La lunga battaglia
contro il il Califfato

La battaglia per la definitiva eliminazione del Califfato si arricchisce ogni giorno di nuove complicazioni. La coalizione che sta, con grande fatica e mille contrasti, tentando la riconquista di Mosul aveva ipotizzato a un certo punto di lasciare agli jihadisti un corridoio di fuga verso la Siria, per risparmiare alla città e al suo milione e mezzo di abitanti la sorte di Aleppo. Ma, in seguito a informazioni raccolte dai servizi americani, questo non è più fattibile: Mosul dovrà essere liberata strada per strada, casa per casa. Se, infatti, si permettesse ai suoi difensori di ripiegare su Raqqa, si moltiplicherebbe il pericolo di una raffica di attentati terroristici in Occidente.

Da documenti segreti procurati da infiltrati, risulta infatti che nella «capitale» siriana del Califfato sono in preparazione, in alcuni casi già avanzata, nuove operazioni suicide in vari Paesi europei (Italia compresa) e possibilmente anche negli Stati Uniti; e se agli aspiranti kamikaze già disponibili in loco si aggiungessero i reduci da Mosul, tra cui alcune centinaia dotati di passaporto della Ue e pronti a rientrare in patria , il pericolo raddoppierebbe. L’allarme è talmente elevato che gli americani stanno progettando un attacco a Raqqa, prima ancora della conclusione della battaglia per Mosul. L’operazione allo studio dovrebbe svolgersi in tre fasi e cominciare tra poche settimane: intensificazione dei bombardamenti, isolamento della città e sua occupazione da parte di milizie siriane sunnite armate dagli americani e sottoposte in questo momento a un corso di addestramento accelerato.

Ma visto che gli americani non vogliono impegnare altre truppe sul terreno, a chi affidare queste due operazioni contemporanee, che richiedono molte migliaia di uomini? Per Mosul si sono mobilitati l’esercito di Bagdad, i peshmerga iracheni e alcune milizie sunnite, ma ora alla battaglia vogliono prendere parte anche i turchi, che fino a un secolo fa erano padroni della città, mantengono con lei forti legami e sostengono di dover proteggere la popolazione sunnita e turcomanna da probabili rappresaglie del governo sciita. Ankara ha già - illegalmente - circa 800 uomini bene armati e addestrati in una base a nord di Mosul, ma Bagdad ha messo in guardia Erdogan dall’intervenire, minacciando addirittura di attaccare le sue truppe. I peshmerga, dal canto loro, non sono entusiasti di versare sangue per la conquista di una città che si trova al di fuori del territorio curdo e da cui - sembra - sarebbero tenuti a ritirarsi appena finita la battaglia. Quanto alle milizie sciite sostenute dall’Iran, non chiederebbero di meglio che entrare nella città più sunnita dell’Iraq, ma Washington e Bagdad hanno messo il veto per timore di una carneficina.
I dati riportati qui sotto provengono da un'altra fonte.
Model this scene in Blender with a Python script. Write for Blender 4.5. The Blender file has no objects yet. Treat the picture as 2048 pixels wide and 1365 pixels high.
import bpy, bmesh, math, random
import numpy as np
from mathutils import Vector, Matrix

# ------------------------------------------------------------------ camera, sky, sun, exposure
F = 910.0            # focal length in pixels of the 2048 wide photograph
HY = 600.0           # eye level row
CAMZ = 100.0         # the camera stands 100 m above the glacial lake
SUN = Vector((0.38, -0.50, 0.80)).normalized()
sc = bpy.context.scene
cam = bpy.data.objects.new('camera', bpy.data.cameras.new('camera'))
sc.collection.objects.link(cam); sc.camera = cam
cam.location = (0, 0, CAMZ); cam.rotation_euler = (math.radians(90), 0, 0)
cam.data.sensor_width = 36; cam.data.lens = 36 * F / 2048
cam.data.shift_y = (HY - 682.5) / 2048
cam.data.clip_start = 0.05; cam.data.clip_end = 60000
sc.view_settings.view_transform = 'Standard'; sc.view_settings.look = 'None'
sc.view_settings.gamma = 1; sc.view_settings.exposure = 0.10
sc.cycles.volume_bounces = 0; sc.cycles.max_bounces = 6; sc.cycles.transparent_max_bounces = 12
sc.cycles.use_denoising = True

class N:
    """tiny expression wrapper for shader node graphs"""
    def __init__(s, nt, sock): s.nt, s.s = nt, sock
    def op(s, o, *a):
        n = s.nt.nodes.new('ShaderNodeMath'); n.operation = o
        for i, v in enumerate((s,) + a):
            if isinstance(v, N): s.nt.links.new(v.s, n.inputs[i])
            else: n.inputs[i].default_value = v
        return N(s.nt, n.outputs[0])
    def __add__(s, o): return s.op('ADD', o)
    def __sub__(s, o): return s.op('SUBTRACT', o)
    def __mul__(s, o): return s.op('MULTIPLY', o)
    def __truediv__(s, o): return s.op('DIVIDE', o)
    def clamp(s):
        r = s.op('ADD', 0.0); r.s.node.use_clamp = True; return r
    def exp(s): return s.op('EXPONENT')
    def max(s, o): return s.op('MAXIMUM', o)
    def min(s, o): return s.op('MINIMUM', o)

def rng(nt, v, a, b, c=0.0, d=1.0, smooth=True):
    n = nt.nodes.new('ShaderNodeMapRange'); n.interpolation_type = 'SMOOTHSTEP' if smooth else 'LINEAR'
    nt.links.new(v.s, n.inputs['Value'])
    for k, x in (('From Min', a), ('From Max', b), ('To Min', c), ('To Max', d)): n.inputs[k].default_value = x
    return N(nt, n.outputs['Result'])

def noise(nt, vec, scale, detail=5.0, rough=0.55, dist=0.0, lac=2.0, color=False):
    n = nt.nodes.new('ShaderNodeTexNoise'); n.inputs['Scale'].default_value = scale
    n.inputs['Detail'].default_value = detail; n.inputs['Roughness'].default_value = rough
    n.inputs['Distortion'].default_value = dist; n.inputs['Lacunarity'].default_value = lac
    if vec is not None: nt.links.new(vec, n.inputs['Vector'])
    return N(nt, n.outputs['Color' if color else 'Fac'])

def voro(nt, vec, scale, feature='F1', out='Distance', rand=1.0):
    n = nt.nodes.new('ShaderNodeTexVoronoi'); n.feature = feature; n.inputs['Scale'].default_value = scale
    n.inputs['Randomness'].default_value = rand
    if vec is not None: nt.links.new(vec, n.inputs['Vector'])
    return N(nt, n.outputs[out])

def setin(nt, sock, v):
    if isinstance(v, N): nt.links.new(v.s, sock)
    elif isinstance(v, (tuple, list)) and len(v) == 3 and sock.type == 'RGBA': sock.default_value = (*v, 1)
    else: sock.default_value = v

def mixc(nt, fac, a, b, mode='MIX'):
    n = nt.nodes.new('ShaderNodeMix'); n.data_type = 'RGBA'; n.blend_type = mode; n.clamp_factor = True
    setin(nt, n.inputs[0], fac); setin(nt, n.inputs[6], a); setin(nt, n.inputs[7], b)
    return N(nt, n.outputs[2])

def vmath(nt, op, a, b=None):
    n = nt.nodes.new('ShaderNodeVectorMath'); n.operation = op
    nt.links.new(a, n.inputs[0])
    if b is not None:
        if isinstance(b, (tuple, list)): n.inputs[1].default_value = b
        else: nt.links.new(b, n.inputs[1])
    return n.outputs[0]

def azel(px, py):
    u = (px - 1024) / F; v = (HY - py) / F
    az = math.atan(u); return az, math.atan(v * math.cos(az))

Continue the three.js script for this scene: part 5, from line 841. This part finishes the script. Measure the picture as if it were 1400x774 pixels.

Se è difficile tenere unita la coalizione per l’attacco a Mosul, quello a Raqqa presenta difficoltà ancora maggiori. Gli americani, che hanno non più di 500 uomini sul terreno ma sono l’unico collante tra le varie fazioni, contano soprattutto sui peshmerga siriani dell’Ypg, protagonisti della battaglia di Khobane e considerati i migliori combattenti della regione. Ma per la Turchia essi non sono altro che una filiazione del Pkk, l’organizzazione classificata «terroristica» che insanguina da decenni le sue province orientali. Far collaborare le due parti è dunque impossibile. Ma senza di loro, il Libero esercito siriano, costituito da sunniti moderati e armati dalla Cia, non verrà mai a capo degli jihadisti di Raqqa. Forse, visto che l’Isis è un nemico comune, sarebbe utile una sia pur solo contingente collaborazione con l’esercito di Assad.

Questo, tuttavia, non è accettabile agi americani, sia perché avversano il dittatore sia perché comporterebbe il coinvolgimento nell’operazione della Russia, in un momento in cui le tensioni Mosca-Washington sono altissime. La inevitabile conclusione è che la caduta del Califfato non è così imminente come si sperava. Nello stesso tempo, aumentano le preoccupazioni sul «dopo». Chi controllerà Mosul? Chi si insedierà a Raqqa? Come si svilupperà il conflitto curdo-turco? L’intreccio degli interessi e delle alleanze è talmente complicato, che - sconfitti gli jihadisti - potrebbe aprirsi una fase ancora più delicata.